** begin MATERIAL SUPPLIED **
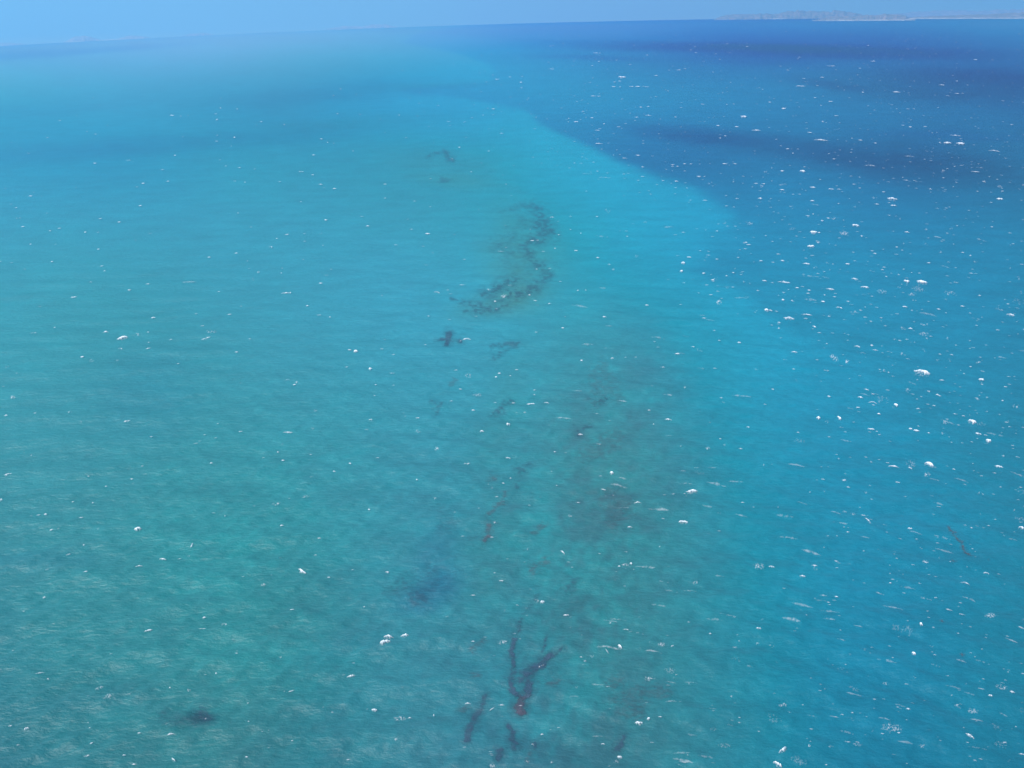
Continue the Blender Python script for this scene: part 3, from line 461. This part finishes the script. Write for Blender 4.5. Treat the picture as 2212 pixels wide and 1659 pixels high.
# ---- one label for every crest: its look, its water and the landmark beside it
MARKS = [(535, 255, 'the tall crooked weed bed'), (485, 304, 'the ragged net-like weed bed'), (505, 350, 'the small hooked weed bed'), (448, 339, 'the star shaped weed spot'), (528, 672, 'the forked weed bed'), (520, 706, 'the dark square weed clump'), (205, 718, 'the round dark spot'), (958, 540, 'the rust brown weed line'), (430, 590, 'the dark bluish weed patch'), (488, 533, 'the upright reddish weed streak'), (585, 431, 'the compact dark weed clot'), (439, 155, 'the uppermost weed wedge'), (692, 490, 'the paired big whitecaps'), (862, 20, 'the nearest dark island'), (785, 18, 'the back brown island'), (84, 43, 'the rounded hump island'), (472, 722, 'the long slanting weed strand'), (513, 738, 'the lowest upright weed strand'), (640, 694, 'the wide brown weed smear'), (640, 160, 'the blue-turquoise edge'), (926, 86, 'the dark blue band'), (400, 92, 'the deep blue tip'),
 (0, 384, 'the left picture edge'), (1024, 384, 'the right picture edge'), (0, 768, 'the lower left corner'), (1024, 768, 'the lower right corner'), (0, 130, 'the upper left sea corner'), (1024, 200, 'the upper right edge')]
LOOK = {'B': 'solid bright breaking whitecap', 'b': 'white breaking crest', 's': 'thin white crest line', 'a': 'thin arched white crest', 'l': 'pale lacy foam patch'}
def label_of(x, y, W, k_):
    q = (x < 700 and y > 250) or x < 512
    size = 'very small' if W < 3 else 'small' if W < 4.5 else '' if W < 7 else 'wide' if W < 10 else 'long'
    mk = min(MARKS, key=lambda m_: math.hypot(m_[0]-x, (m_[1]-y)*1.4)); dx, dy = x-mk[0], y-mk[1]; dd = math.hypot(dx, dy)
    if mk[2].endswith(('corner', 'edge')) and 'blue' not in mk[2]: rel = 'close to' if dd < 45 else 'near' if dd < 110 else 'some way in from'
    else:
        v_ = 'above' if dy < 0 else 'below'; h_ = 'left of' if dx < 0 else 'right of'
        rel = (v_ if abs(dx) < abs(dy)*.5 else h_ if abs(dy) < abs(dx)*.5 else v_+'-'+h_)
        rel = ('just ' if dd < 22 else 'far ' if dd > 90 else '')+rel
    return (size+' '+LOOK[k_]+' '+rel+' '+mk[2]).strip()
lab = {}
for i in big: lab.setdefault(label_of(*caps[i][:4]), []).append(i)
ORD = ['first', 'second', 'third', 'fourth', 'fifth', 'sixth', 'seventh', 'eighth', 'ninth', 'tenth', 'eleventh', 'twelfth']
final = {}
for lb, ids in lab.items():
    if len(ids) == 1: final[ids[0]] = lb; continue
    xs_ = [caps[i][0] for i in ids]; ys_ = [caps[i][1] for i in ids]
    horiz = (max(xs_)-min(xs_)) > (max(ys_)-min(ys_)); ids = sorted(ids, key=lambda i: caps[i][0] if horiz else caps[i][1])
    for j, i in enumerate(ids):
        if len(ids) == 2: pre = ('left-hand ', 'right-hand ')[j] if horiz else ('upper ', 'lower ')[j]
        else: pre = '%s from %s, ' % (ORD[min(j, 11)], 'left' if horiz else 'top')
        final[i] = pre+lb
for i in big:
    x, y, W, k_, sl = caps[i]
    g = cap_grid(x, y, W, k_, sl, i*3+1)
    if g is None: continue
    V, Fc, a = g; c = V.mean(0); c[2] = V[:, 2].min()
    o = mesh_obj('foam_patch' if k_ == 'l' else 'whitecap', V-c, Fc, M_FOAM, attrs={'cover': a}); o.location = c
    tag(o, final[i], 'foam' if k_ == 'l' else 'whitecap', 'patches of spent foam on the water' if k_ == 'l' else 'whitecaps breaking on the windy sea')
# ---- the countless small flecks and thin drifting froth
VS, FS, AS, off = [], [], [], 0
def add(g):
    global off
    if g is None: return
    V, Fc, a = g; VS.append(V); FS.append(Fc+off); AS.append(a); off += len(V)
for i in small: add(cap_grid(*caps[i], i*3+1))
n = 0
while n < 2100:
    x = random.uniform(-20, 1044); y = 24+744*random.random()**1.35
    deep = float(inpoly(np.array([x]), np.array([y]), DEEP)[0])
    dens = .10+.9*sstep(-60, 40, np.array(deep)) if y < 560 else .14
    if x > 820 and y > 300: dens = max(dens, .5)
    dens *= (.3+1.2*float(vnoise(np.array(x/45), np.array(yw(y)/45), 77)))*(.25 if y < 34 else 1)
    if x < 380 and y < 90: dens *= .15
    if x < 450: dens *= .6
    if random.random() > dens: continue
    n += 1; near = min(1, y/260)
    k_ = random.choices('slb', (8, 2, 1))[0]; W = random.uniform(1.3, 2.2+1.6*near)*(.8+.4*near)
    add(cap_grid(x, y, W, k_, default_slope(x, y), n+2000, random.uniform(.3, .85)*(.5+.35*near)))
for q in range(520):
    x = random.uniform(0, 1024); y = 150+618*random.random()**.8
    if random.random() > .3+.7*(x/1024): continue
    add(cap_grid(x, y, random.uniform(8, 30)*(.4+.6*y/768), random.choice('lsss'), default_slope(x, y)*1.6+random.uniform(-6, 6), q+9000, random.uniform(.12, .34)*(1 if x > 560 else .25)))
fl = mesh_obj('foam_flecks', np.concatenate(VS), np.concatenate(FS), M_FOAM, attrs={'cover': np.concatenate(AS)})
tag(fl, 'countless tiny white foam flecks and thin froth scattered over the sea', 'foam', kind='stuff')
# ------------------------------------------------ the air
bx = 12500.; zb = -(11700.**2)/(2*RAD)-2; zt = H+3
V = np.array([(x, y, z) for z in (zb, zt) for x, y in ((-bx, -bx), (bx, -bx), (bx, bx), (-bx, bx))], float)
Fc = np.array([(3, 2, 1, 0), (4, 5, 6, 7), (0, 1, 5, 4), (1, 2, 6, 5), (2, 3, 7, 6), (3, 0, 4, 7)])
def m_haze(n, o):
    v = node(n, 'ShaderNodeVolumePrincipled', {'Color': (*HAZE_COLOR, 1), 'Density': HAZE_DENSITY, 'Anisotropy': 0.3}); n.links.new(v.outputs[0], o.inputs['Volume'])
hz = mesh_obj('haze', V, Fc, mat('sea_air', m_haze), smooth=False)
tag(hz, kind='stuff')
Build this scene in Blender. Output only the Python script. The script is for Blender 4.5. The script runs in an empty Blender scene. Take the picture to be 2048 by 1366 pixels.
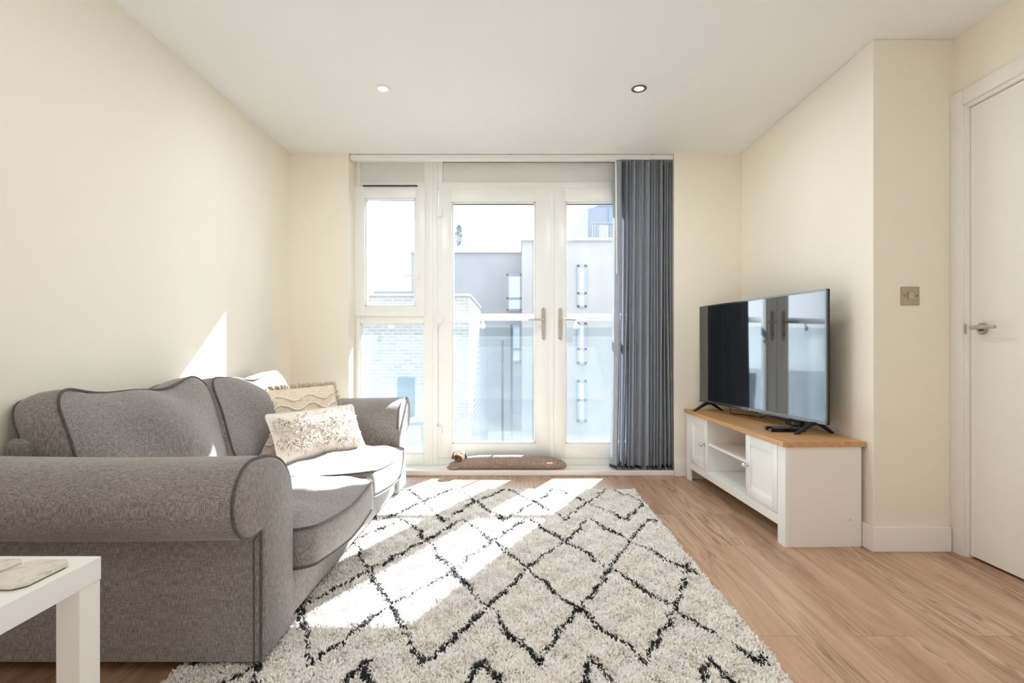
import bpy, bmesh, math, random
import numpy as np
from mathutils import Vector, Matrix, Euler

random.seed(7)
rng = np.random.default_rng(11)
scene = bpy.context.scene
COL = scene.collection
PI = math.pi

# ------------------------------------------------------------------ camera model (lens read off the perspective of the room)
F, CX, CY, CH = 1050.0, 1031.0, 695.0, 0.964
def WX(px, Y): return (px - CX) * Y / F
def WZ(py, Y): return CH - (py - CY) * Y / F

# ------------------------------------------------------------------ room dimensions (metres)
H = 2.423
XL, XR = -1.691, 1.695          # side walls of the window bay
YB = 3.94                       # back wall
YN, XD = 2.487, 2.077           # nib wall, door wall
YREAR = -2.6
RX0, RX1 = -1.252, 1.190        # window recess
YF = 4.114                      # face of the window frame

# ------------------------------------------------------------------ materials
def lin(c):
    return tuple(((v/255.0)/12.92 if v/255.0 <= 0.04045 else ((v/255.0+0.055)/1.055)**2.4) for v in c) + (1.0,)

class NT:
    def __init__(s, name):
        s.m = bpy.data.materials.new(name); s.m.use_nodes = True
        s.t = s.m.node_tree; s.n = s.t.nodes; s.l = s.t.links
        s.b = s.n['Principled BSDF']; s.out = s.n['Material Output']
    def new(s, typ, **kw):
        o = s.n.new(typ)
        for k, v in kw.items():
            if hasattr(o, k): setattr(o, k, v)
        return o
    def link(s, a, b): s.l.new(a, b)
    def set(s, **kw):
        for k, v in kw.items():
            s.b.inputs[k.replace('_', ' ')].default_value = v
    def coords(s, scale=(1,1,1), rot=(0,0,0), kind='Object', loc=(0,0,0)):
        tc = s.new('ShaderNodeTexCoord'); mp = s.new('ShaderNodeMapping')
        mp.inputs['Scale'].default_value = scale; mp.inputs['Rotation'].default_value = rot; mp.inputs['Location'].default_value = loc
        s.link(tc.outputs[kind], mp.inputs['Vector']); return mp.outputs['Vector']
    def noise(s, vec, scale=5, detail=4, rough=0.55, dist=0.0):
        n = s.new('ShaderNodeTexNoise'); n.inputs['Scale'].default_value = scale
        n.inputs['Detail'].default_value = detail; n.inputs['Roughness'].default_value = rough; n.inputs['Distortion'].default_value = dist
        s.link(vec, n.inputs['Vector']); return n.outputs['Fac']
    def ramp(s, fac, stops):
        r = s.new('ShaderNodeValToRGB'); cr = r.color_ramp
        while len(cr.elements) < len(stops): cr.elements.new(0.5)
        for e, (p, c) in zip(cr.elements, stops): e.position = p; e.color = c
        s.link(fac, r.inputs['Fac']); return r.outputs['Color']
    def mix(s, fac, a, b, mode='MIX'):
        m = s.new('ShaderNodeMix'); m.data_type = 'RGBA'; m.blend_type = mode
        for sock, v in ((m.inputs[0], fac), (m.inputs[6], a), (m.inputs[7], b)):
            if isinstance(v, (int, float, tuple)): sock.default_value = v
            else: s.link(v, sock)
        return m.outputs[2]
    def math(s, op, a, b=None):
        m = s.new('ShaderNodeMath', operation=op)
        for sock, v in ((m.inputs[0], a), (m.inputs[1], b)):
            if v is None: continue
            if isinstance(v, (int, float)): sock.default_value = v
            else: s.link(v, sock)
        return m.outputs[0]
    def bump(s, h, strength=0.2, dist=0.01):
        b = s.new('ShaderNodeBump'); b.inputs['Strength'].default_value = strength; b.inputs['Distance'].default_value = dist
        s.link(h, b.inputs['Height']); s.link(b.outputs['Normal'], s.b.inputs['Normal'])
    def base(s, c):
        if isinstance(c, tuple): s.b.inputs['Base Color'].default_value = c
        else: s.link(c, s.b.inputs['Base Color'])

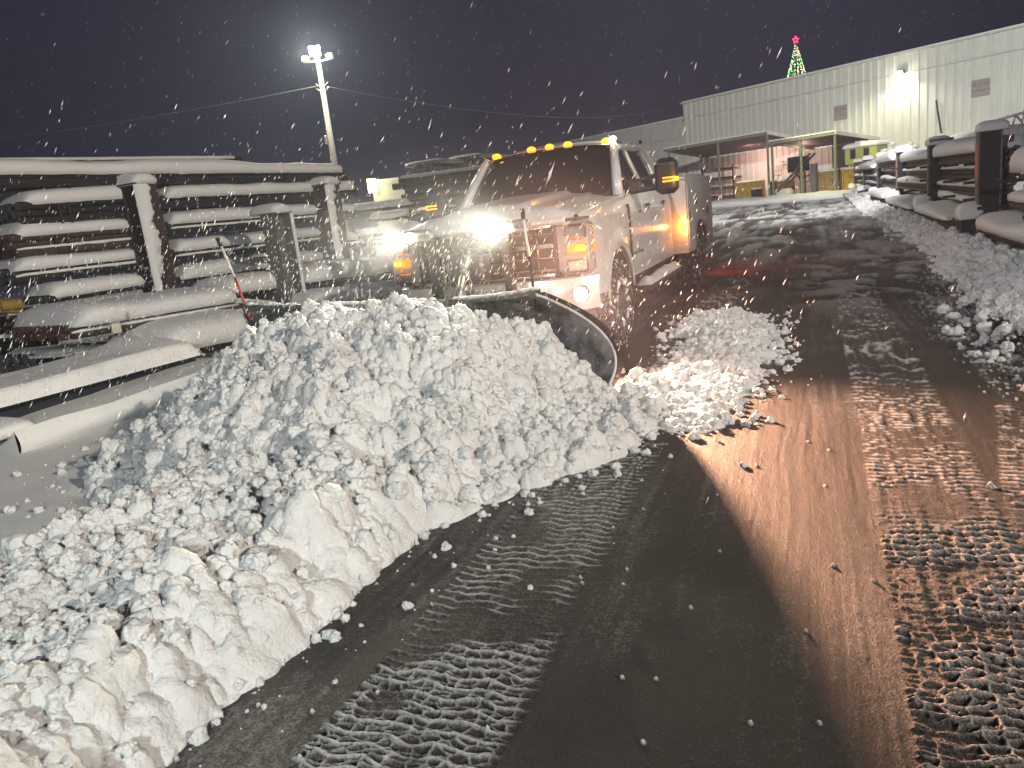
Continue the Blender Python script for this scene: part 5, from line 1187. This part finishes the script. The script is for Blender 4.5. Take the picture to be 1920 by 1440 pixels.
flakes('blowing_snow', 38000, (-5.0, 2.0, 3.0, 8.5, .5, 2.3), 'dense gust of snowflakes thrown up over the plow blade and its lights', 0.0014, .0034, kn, 5)
# ---------------------------------------------------------------- haze
HZ = bpy.data.materials.new('snow_haze'); HZ.use_nodes = True; t = HZ.node_tree; t.nodes.clear()
o_ = t.nodes.new('ShaderNodeOutputMaterial'); v_ = t.nodes.new('ShaderNodeVolumePrincipled'); v_.inputs['Color'].default_value = (.62, .76, 1, 1); v_.inputs['Density'].default_value = HAZE_D; v_.inputs['Anisotropy'].default_value = .35
t.links.new(v_.outputs[0], o_.inputs['Volume'])
mb = MB(); mb.box((0, 40, 6), (900, 900, 14)); hz = mb.build('haze', HZ, None); hz['kind'] = 'stuff'

# mist over the blade, added to give the plow lamps a visible glow
MS = bpy.data.materials.new('lamp_glow_mist'); MS.use_nodes = True; t = MS.node_tree; t.nodes.clear()
o_ = t.nodes.new('ShaderNodeOutputMaterial'); v_ = t.nodes.new('ShaderNodeVolumePrincipled'); v_.inputs['Color'].default_value = (.95, .95, 1, 1); v_.inputs['Anisotropy'].default_value = .3
tc = t.nodes.new('ShaderNodeTexCoord'); ln_ = t.nodes.new('ShaderNodeVectorMath'); ln_.operation = 'LENGTH'; t.links.new(tc.outputs['Object'], ln_.inputs[0])
m_ = t.nodes.new('ShaderNodeMapRange'); m_.interpolation_type = 'SMOOTHSTEP'; m_.inputs[1].default_value = 1.0; m_.inputs[2].default_value = .1; m_.inputs[3].default_value = 0; m_.inputs[4].default_value = MIST_D
t.links.new(ln_.outputs['Value'], m_.inputs[0]); t.links.new(m_.outputs[0], v_.inputs['Density']); t.links.new(v_.outputs[0], o_.inputs['Volume'])
bm = bmesh.new(); bmesh.ops.create_icosphere(bm, subdivisions=3, radius=1.0); me = bpy.data.meshes.new('lamp_glow_mist'); bm.to_mesh(me); bm.free()
ms_ = link('lamp_glow_mist', me, MS); ms_['kind'] = 'stuff'; ms_.scale = (1.15, 2.1, .80); ms_.rotation_euler = (0, 0, TYAW); ms_.location = (TO.x+.9*fx_[0]-.05*lf_[0], TO.y+.9*fx_[1]-.05*lf_[1], 1.40)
** end MATERIAL SUPPLIED **
■ **WHAT YOU HAVE TO DO**
Everything from the line that contains "Build this scene" down to the line that contains "return tuple(((v/255.0)/12.92 if" should be written out exactly, end lines too, minus the pictures.

■ **CORRECT ANSWER**
Build this scene in Blender. Output only the Python script. The script is for Blender 4.5. The script runs in an empty Blender scene. Take the picture to be 2048 by 1366 pixels.
import bpy, bmesh, math, random
import numpy as np
from mathutils import Vector, Matrix, Euler

random.seed(7)
rng = np.random.default_rng(11)
scene = bpy.context.scene
COL = scene.collection
PI = math.pi

# ------------------------------------------------------------------ camera model (lens read off the perspective of the room)
F, CX, CY, CH = 1050.0, 1031.0, 695.0, 0.964
def WX(px, Y): return (px - CX) * Y / F
def WZ(py, Y): return CH - (py - CY) * Y / F

# ------------------------------------------------------------------ room dimensions (metres)
H = 2.423
XL, XR = -1.691, 1.695          # side walls of the window bay
YB = 3.94                       # back wall
YN, XD = 2.487, 2.077           # nib wall, door wall
YREAR = -2.6
RX0, RX1 = -1.252, 1.190        # window recess
YF = 4.114                      # face of the window frame

# ------------------------------------------------------------------ materials
def lin(c):
    return tuple(((v/255.0)/12.92 if v/255.0 <= 0.04045 else ((v/255.0+0.055)/1.055)**2.4) for v in c) + (1.0,)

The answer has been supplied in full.